There’s also a track-record for similar approaches changing public perception of the LGBTQ community. Research from Pennsylvania State University said people coming out and connecting with their loved ones had a major impact in changing the perspective of gays and lesbians in the United States. In short: people got to know gay people and become more tolerant.

Topping emphasized that the goal of deep canvassing is to be nonjudgmental.

“What we really had to do was being able to listen people without judgement,” she said. “We didn’t want to make it feel like we were tacitly approving what they said if they said something that was anti-trans. But we also didn’t want them to feel like they couldn’t talk to us.”

Kalla said that when we try to persuade people, they often get defensive because it threatens their self-image. Deep canvassing has the opposite effect: it makes people more open to other points of view.

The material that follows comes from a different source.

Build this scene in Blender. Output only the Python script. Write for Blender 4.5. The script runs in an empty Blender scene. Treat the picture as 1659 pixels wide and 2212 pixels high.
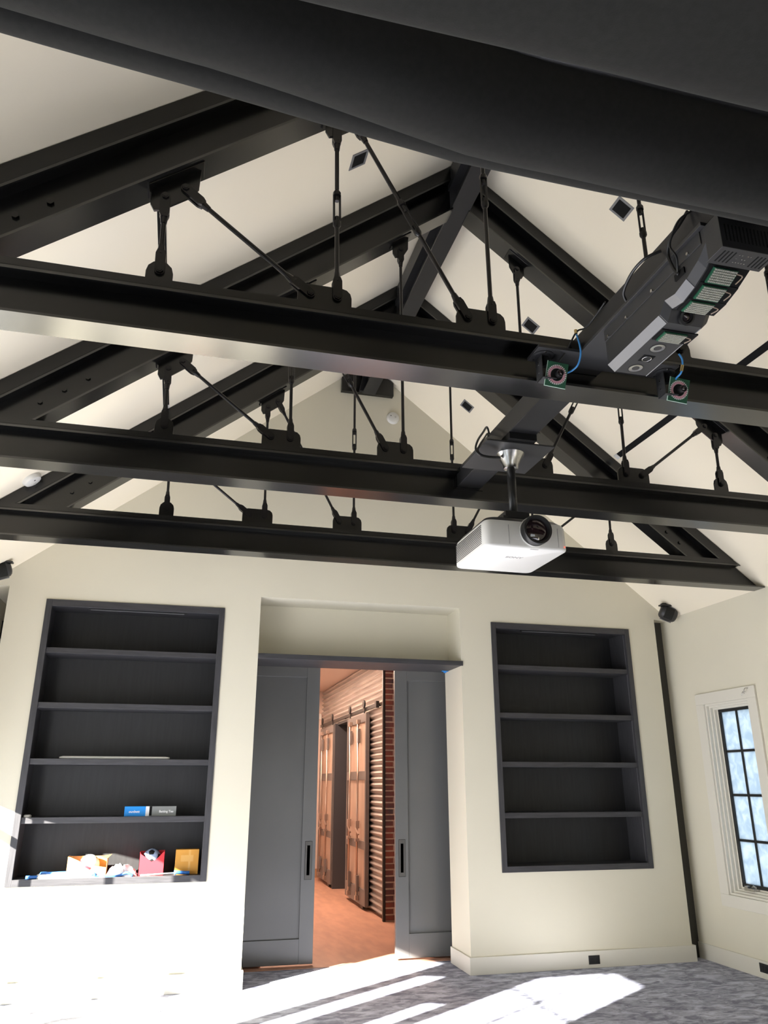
import bpy, math, random
from mathutils import Vector, Matrix, Euler
random.seed(7)
scene = bpy.context.scene
COL = scene.collection
R = math.radians

# ------------------------------------------------------------------ camera
cam_d = bpy.data.cameras.new('camera'); cam = bpy.data.objects.new('camera', cam_d); COL.objects.link(cam)
cam.location = (0, 0, 1.6)
cam.rotation_euler = (R(90 + 19.437), 0, R(-14.377))
cam_d.sensor_fit = 'AUTO'; cam_d.sensor_width = 36.0
cam_d.lens = 1659.5 / 2212 * 36.0
cam_d.clip_start = 0.05; cam_d.clip_end = 200
scene.camera = cam

# ------------------------------------------------------------------ light
scene.view_settings.view_transform = 'Standard'
scene.view_settings.look = 'None'
scene.view_settings.gamma = 1.0
scene.view_settings.use_curve_mapping = False
scene.view_settings.exposure = 0.02
SKY_STRENGTH = 1.5
SUN_STRENGTH = 68.0
wd = bpy.data.worlds.new('sky'); scene.world = wd; wd.use_nodes = True
bg = wd.node_tree.nodes['Background']
bg.inputs[0].default_value = (0.80, 0.90, 1.0, 1); bg.inputs[1].default_value = SKY_STRENGTH

def add_sun():
    d = bpy.data.lights.new('sun', 'SUN'); d.energy = SUN_STRENGTH; d.angle = R(0.6); d.color = (1.0, 0.955, 0.86)
    o = bpy.data.objects.new('sun', d); COL.objects.link(o); o.location = (-12, -6, 9)
    o.rotation_euler = Vector((0.815, 0.58, -0.456)).to_track_quat('-Z', 'Y').to_euler()
add_sun()

def area_lamp(name, loc, direction, sx, sy, power, color=(0.85, 0.92, 1.0)):
    d = bpy.data.lights.new(name, 'AREA'); d.shape = 'RECTANGLE'; d.size = sx; d.size_y = sy
    d.energy = power; d.color = color
    o = bpy.data.objects.new(name, d); COL.objects.link(o); o.location = loc
    o.rotation_euler = Vector(direction).to_track_quat('-Z', 'Z').to_euler()
# daylight at the left wall windows, and a fill light added behind the camera
area_lamp('daylight_left_windows', (-1.72, 4.6, 1.1), (1, 0, 0.05), 4.4, 1.9, 170, (0.97, 0.97, 1.0))
area_lamp('front_fill', (1.7, -3.9, 1.3), (0, 1, 0.0), 2.6, 1.2, 14, (1.0, 0.97, 0.92))

# ------------------------------------------------------------------ materials
def srgb(c):
    return tuple((x / 12.92 if x <= .04045 else ((x + .055) / 1.055) ** 2.4) for x in c)
def hexc(r, g, b): return srgb((r / 255, g / 255, b / 255))
MATS = {}
def mat(name, col, rough=0.6, metal=0.0, noise=0.0, nscale=8.0, stretch=(1, 1, 1), bump=0.0, bscale=None, col2=None, spec=0.5, emit=None, estr=0.0, sheen=0.0, coat=0.0):
    m = bpy.data.materials.new(name); m.use_nodes = True; nt = m.node_tree; N = nt.nodes; L = nt.links
    b = N['Principled BSDF']
    b.inputs['Base Color'].default_value = (*col, 1); b.inputs['Roughness'].default_value = rough
    b.inputs['Metallic'].default_value = metal; b.inputs['Specular IOR Level'].default_value = spec
    if sheen: b.inputs['Sheen Weight'].default_value = sheen
    if coat: b.inputs['Coat Weight'].default_value = coat
    if emit: b.inputs['Emission Color'].default_value = (*emit, 1); b.inputs['Emission Strength'].default_value = estr
    if noise or bump:
        tc = N.new('ShaderNodeTexCoord'); mp = N.new('ShaderNodeMapping'); mp.inputs['Scale'].default_value = stretch
        L.new(tc.outputs['Object'], mp.inputs[0])
        nz = N.new('ShaderNodeTexNoise'); nz.inputs['Scale'].default_value = nscale; nz.inputs['Detail'].default_value = 6
        L.new(mp.outputs[0], nz.inputs['Vector'])
        if noise:
            cr = N.new('ShaderNodeValToRGB'); c2 = col2 or tuple(x * (1 - noise) for x in col)
            cr.color_ramp.elements[0].position = 0.35; cr.color_ramp.elements[1].position = 0.68
            cr.color_ramp.elements[0].color = (*c2, 1); cr.color_ramp.elements[1].color = (*col, 1)
            L.new(nz.outputs['Fac'], cr.inputs[0]); L.new(cr.outputs[0], b.inputs['Base Color'])
        if bump:
            n2 = nz
            if bscale:
                n2 = N.new('ShaderNodeTexNoise'); n2.inputs['Scale'].default_value = bscale; n2.inputs['Detail'].default_value = 4
                L.new(mp.outputs[0], n2.inputs['Vector'])
            bp = N.new('ShaderNodeBump'); bp.inputs['Strength'].default_value = bump; bp.inputs['Distance'].default_value = 0.004
            L.new(n2.outputs['Fac'], bp.inputs['Height']); L.new(bp.outputs[0], b.inputs['Normal'])
    MATS[name] = m; return m

WALL = mat('wall_paint', (0.70, 0.66, 0.53), 0.75, noise=0.03, nscale=1.2, bump=0.06, bscale=160)
CEIL = mat('ceiling_paint', (0.87, 0.795, 0.635), 0.85, noise=0.02, nscale=0.8)
TRIM = mat('trim_paint', (0.70, 0.67, 0.58), 0.45)
STEEL = mat('black_painted_steel', (0.0045, 0.0045, 0.0045), 0.24, noise=0.25, nscale=3, bump=0.02, bscale=40, spec=0.55)
FLANGE = mat('brightened_flange_steel', (0.012, 0.012, 0.012), 0.20, noise=0.2, nscale=4, stretch=(1, 10, 10), bump=0.03, bscale=30, spec=1.0)  # gloss and tone raised over the webs to brighten underside reflections
STEELG = mat('grey_black_painted_steel', (0.020, 0.020, 0.021), 0.34, noise=0.15, nscale=4, spec=0.35)
ROD = mat('dark_rod_steel', (0.012, 0.011, 0.012), 0.25, 0.3)
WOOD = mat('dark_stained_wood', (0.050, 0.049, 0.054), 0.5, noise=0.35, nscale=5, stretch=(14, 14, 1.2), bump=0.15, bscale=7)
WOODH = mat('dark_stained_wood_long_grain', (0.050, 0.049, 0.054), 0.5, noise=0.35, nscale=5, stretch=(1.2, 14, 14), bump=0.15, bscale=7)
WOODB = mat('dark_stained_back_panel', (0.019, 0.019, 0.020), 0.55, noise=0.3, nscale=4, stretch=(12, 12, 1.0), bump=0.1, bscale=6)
PULLM = mat('bronze_grey_pull', (0.075, 0.072, 0.066), 0.35)
DOORP = mat('grey_door_paint', (0.118, 0.119, 0.119), 0.26, noise=0.05, nscale=2)
FABRIC = mat('black_fabric', (0.019, 0.019, 0.017), 0.8, noise=0.2, nscale=60, bump=0.1, bscale=300, sheen=0.06, spec=0.15)
BLACKP = mat('black_plastic', (0.012, 0.012, 0.012), 0.4)
MATTEB = mat('matte_black', (0.006, 0.006, 0.006), 0.8, spec=0.2)
GREYP = mat('charcoal_sheet_metal', (0.028, 0.028, 0.029), 0.42, noise=0.1, nscale=8)
EDGEP = mat('grey_plastic_edge', (0.16, 0.16, 0.165), 0.4)
WHITEP = mat('white_plastic', (0.68, 0.67, 0.63), 0.35)
GREYW = mat('pale_grey_plastic', (0.55, 0.54, 0.50), 0.4)
CHROME = mat('brushed_chrome', (0.60, 0.59, 0.57), 0.25, 1.0, noise=0.2, nscale=6, stretch=(20, 20, 1))
SILVER = mat('silver_reflector', (0.8, 0.8, 0.8), 0.2, 1.0)
PCB = mat('green_circuit_board', (0.015, 0.10, 0.05), 0.4)
LEDW = mat('led_chips', (0.30, 0.30, 0.25), 0.4)
LEDP = mat('pink_led_chips', (0.75, 0.38, 0.46), 0.4)
LEDC = mat('clear_led_lens', (0.75, 0.74, 0.72), 0.2)
LENS = mat('lens_glass', (0.015, 0.006, 0.008), 0.05, coat=1.0)
BLUEC = mat('blue_cable_jacket', (0.05, 0.26, 0.60), 0.4)
BRASS = mat('brass_connector', (0.75, 0.58, 0.28), 0.3, 1.0)
WIREM = mat('dull_lead_wire', (0.30, 0.22, 0.16), 0.5)
CABLE = mat('black_cable_jacket', (0.012, 0.012, 0.012), 0.35)
REDL = mat('red_status_light', (0.8, 0.05, 0.03), 0.4, emit=(1, 0.1, 0.05), estr=2.0)
BLUETAPE = mat('blue_painter_tape', (0.03, 0.25, 0.65), 0.6)
CARD = mat('brown_cardboard', (0.50, 0.27, 0.08), 0.7, noise=0.12, nscale=12)
ORANGEB = mat('orange_carton', (0.62, 0.29, 0.035), 0.6, noise=0.1, nscale=10)
TAPE = mat('clear_packing_tape', (0.66, 0.36, 0.09), 0.25)
REDB = mat('red_carton', (0.70, 0.02, 0.03), 0.5)
BLUEBOX = mat('blue_carton', (0.0, 0.27, 0.78), 0.4)
GREYBOX = mat('grey_carton', (0.22, 0.23, 0.22), 0.45)
WHITEBOX = mat('white_carton', (0.8, 0.8, 0.8), 0.5)
TEXTW = mat('white_print', (0.85, 0.85, 0.85), 0.5)
TEXTG = mat('grey_print', (0.30, 0.29, 0.28), 0.5)
PAPER = mat('crumpled_paper', (0.80, 0.79, 0.77), 0.7)
BLUEP = mat('blue_plastic', (0.05, 0.20, 0.62), 0.45)
BALLB = mat('pale_blue_ball_panel', (0.36, 0.45, 0.62), 0.45)
DARKPANEL = mat('dark_olive_panel', (0.055, 0.052, 0.042), 0.7)
BRICKM = mat('mortar', (0.62, 0.50, 0.38), 0.9, noise=0.2, nscale=30)
GALV = mat('galvanized_corrugated_metal', (0.50, 0.45, 0.41), 0.38, 0.45, noise=0.25, nscale=3, stretch=(1, 0.4, 3))
CONT = mat('grey_container_paint', (0.17, 0.15, 0.14), 0.45, 0.2, noise=0.15, nscale=5)
CONTP = mat('tan_container_panel', (0.58, 0.43, 0.33), 0.35, 0.35, noise=0.15, nscale=2, stretch=(1, 6, 1))
RODM = mat('worn_lock_rod_steel', (0.48, 0.38, 0.32), 0.3, 0.8)
DARKC = mat('dark_grey_jamb', (0.05, 0.05, 0.055), 0.5)
HALLW = mat('hall_wall_paint', (0.62, 0.50, 0.42), 0.8)
HALLT = mat('hall_wood_trim', (0.42, 0.24, 0.13), 0.6, noise=0.2, nscale=4, stretch=(10, 10, 1))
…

He did caution, however, that this form of canvassing shouldn’t be seen as a silver bullet. He noted that for about every 20 conversations during the canvassing experiments, one person became more supportive of the cause. Topping said the conversations often take about 15 minutes.

Kalla said: “Given that only one in three people tend to answer the door and have a conversation, this means that in order to generate one new supporter, you must attempt to canvass 60 people.”

Editors Note: A previous version referred to the group as the “Equality Foundation.” This version has been corrected to refer to the group by its proper name, the “Equality Federation.”